Manufacturing Industry
Plastics in automotive
Plastics Engineering, Sept, 1994 by Victor Wigotsky
Competition and cooperation simultaneously increase within the U.S. automotive industry. While the desire to win the consumer is fiercer than ever, the willingness of the OEMs to work together, to further the interests of the industry and society as a whole, is evident in the multiplying consortiums and cooperative ventures.
Environment-sensitive cars
The drive to develop a new generation of cleaner, more energy-efficient cars is gaining momentum. Numerous activities inside and outside the automotive industry demonstrate the growing commitment. Irvin E. Poston, manager, Polymer Composites, GM Corp., says that not only the formalized Big Three and supplier groups, such as the U.S. Council for Automotive Research (USCAR) and the Automotive Composites Consortium are involved; there is also an expanding participation of U.S. federal government laboratories and other facilities that ordinarily would not be directly identified with automotive design. Allocation of government funds, often for automotive projects under the direction of the federal laboratories, aims at dovetailing multiple developmental efforts on a cooperative basis. A Partnership for a New Generation of Vehicles (PNGV) has been organized under USCAR to coordinate industry/government projects.
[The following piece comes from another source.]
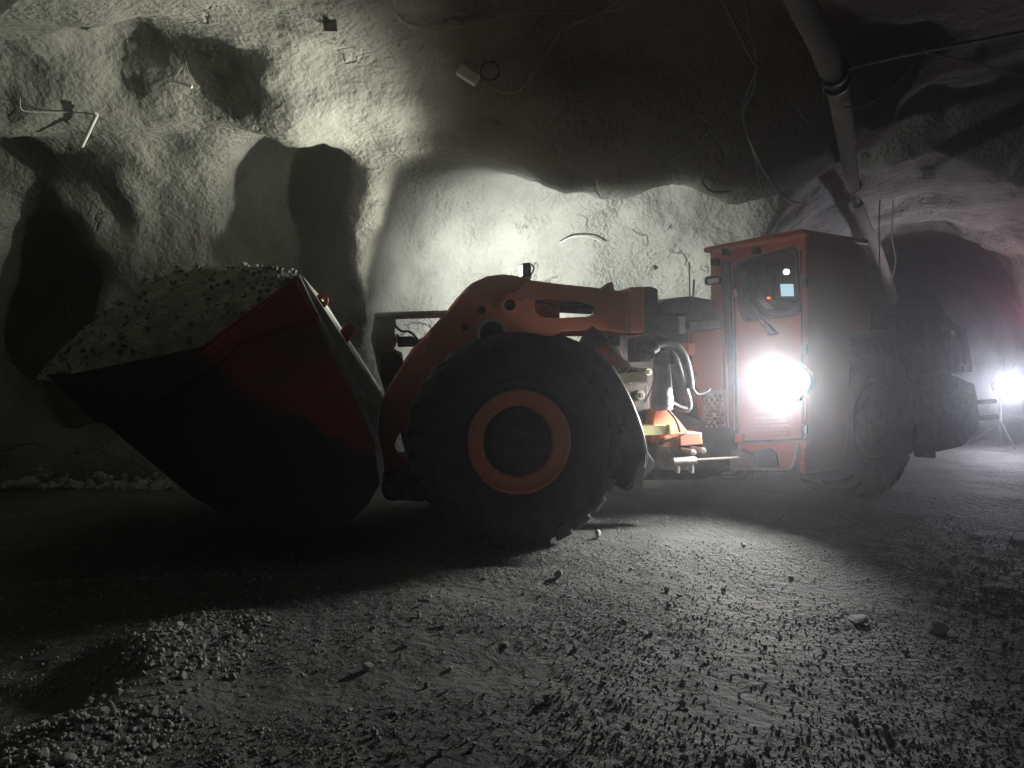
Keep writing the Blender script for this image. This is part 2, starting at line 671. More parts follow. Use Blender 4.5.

Poston cites the Oak Ridge National Laboratory in Tennessee as an example. Known, of course, for nuclear research, Oak Ridge would seem like an unlikely participant. But the focus relative to the automotive industry is on large-scale saving of energy. The goal is highlighted by the U.S. Department of Energy's recent (1992) initiation of a Lightweight Materials for Transportation program. Developed through the Office of Energy Efficiency and Renewable Energy, Office of Transportation Materials, the Oak Ridge program is sponsoring R&D in industry, universities, and national laboratories. A key objective is to integrate and optimize the numerous team approaches at the cooperating facilities, including the National Aeronautics and Space Administration, the Department of Defense, the Department of Transportation, and the National Institute of Standards and Technology. Testing of appropriate models in an enhanced government-industry partnership is another basic goal.
The average weight of a passenger car has been reduced nearly 25% over the last two decades, says Geoffrey M. Wood, deputy manager, Lightweight Materials Program, Dept. of Energy Laboratory, Oak Ridge National Laboratory. Wood says that among the potential benefits of a further 25% weight reduction of the U.S. passenger car fleet, about 750,000 barrels per day of gasoline could be saved, and carbon dioxide emissions could be reduced by about 100 million tons per year. He adds that automakers estimate that existing vehicles are near optimum with the choices of materials and manufacturing methods currently employed. Therefore, a major new effort is needed to develop new processes; to create new, more cost-effective lightweight material forms; to enhance computer simulation capabilities; and to accelerate application of these gains in lighter-weight car designs.
New technology also is intended to be supportive of the federal PNGV program announced in 1993 to develop a "clean" (pollution-prevention) and "super" (energy-efficient) car with a fuel efficiency capability of 80 miles/gallon. Such a vehicle would require advances in materials concepts, aerodynamics, structural performance, and powertrain technology. The projected time-line calls for a narrowing of the technology focus by 1998; emergence of a concept vehicle by 2001; and the building of a production prototype by 2005.
One of the initial projects out of Oak Ridge, developed with the Automotive Composites Consortium, has been on adhesive bonding of composites. The goal of this industry-driven activity is to develop uniform test standards and methodologies for better prediction of the ultimate strengths of bonded joints, whether plastic-to-plastic or plastic-to-metal. Wood says that other projects, especially tied to the PNGV effort, are just starting.
Demands, demands
The automotive companies thus must deal with demands for accelerated development of materials and processes to meet anticipated objectives of mileage, emissions, and safety, and expanding requirements for recycling, all while satisfying customer desires regarding size, performance, and quality. Wood foresees polymer composites as "the longer-term future" for the projected lightweight cars, not least because of the materials' capacity to consolidate components and thus reduce tooling and assembly costs.
GM's Poston also predicts a growing role for plastics, notably polymer composites, as weight reduction, improved safety, and fuel economy continue to be targeted. The Big Three's Automotive Composites Consortium, for example, is trying to develop more economical processes for producing large, complex, composite structures. Currently involved are improvements in preforming, high-speed resin transfer molding, and robotics techniques for laying down reinforcing fibers.